The report says that Michigan’s per capita income in 2022 was 13% below the national average, the lowest Michigan has been compared to the nation since the data was first compiled in 1929. This is the opposite of where Michigan was in the 20th Century when the state was structurally a relatively high prosperity state. In 1999, Michigan ranked 16th in per capita income, slightly below the national average.

What are knowledge-based industries?

In both the first and second editions of the report, it compares low-education attainment manufacturing as an engine of economic growth with high-paying, knowledge-based industries, such as information, financial activities, professional and technical services, and management of companies.

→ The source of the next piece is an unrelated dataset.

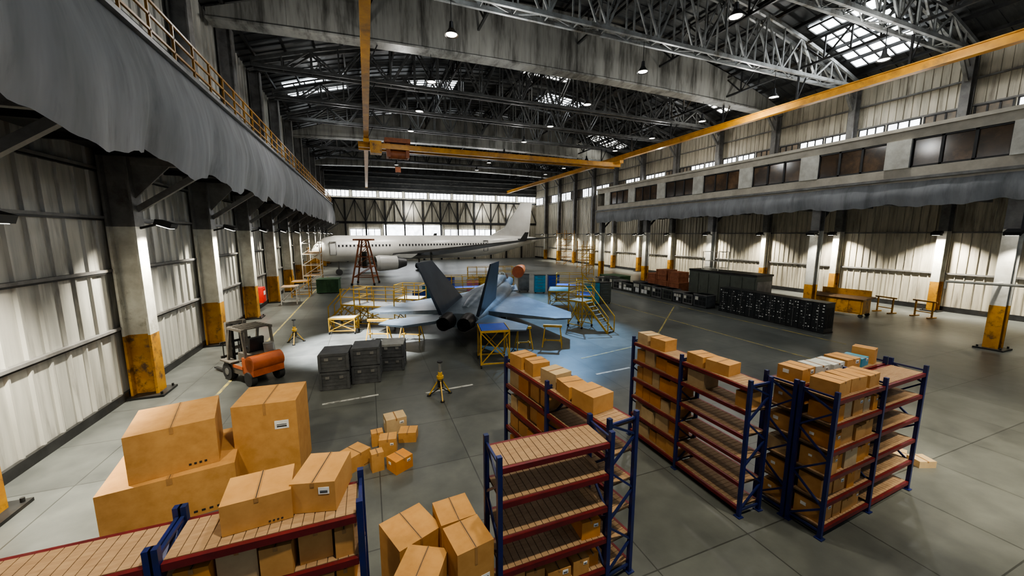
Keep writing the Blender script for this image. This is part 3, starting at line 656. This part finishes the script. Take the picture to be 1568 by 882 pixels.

The researchers say that knowledge-based industries and young professionals will be the most important drivers of future economic growth and communities with high concentrations of both are quite likely to be most prosperous.

Glazer said, “I said this when the report was issued in 2004 and I’ll say it again: the best use of policymakers’ time and attention with respect to the economy would come from developing a new agenda on how best to grow a knowledge-based economy in Michigan.”

He added. “If Michigan doesn’t become competitive in the knowledge economy, it will be one of the poorest states. Michigan policymakers must change their approach to the knowledge economy if they want to turn our economic decline around.”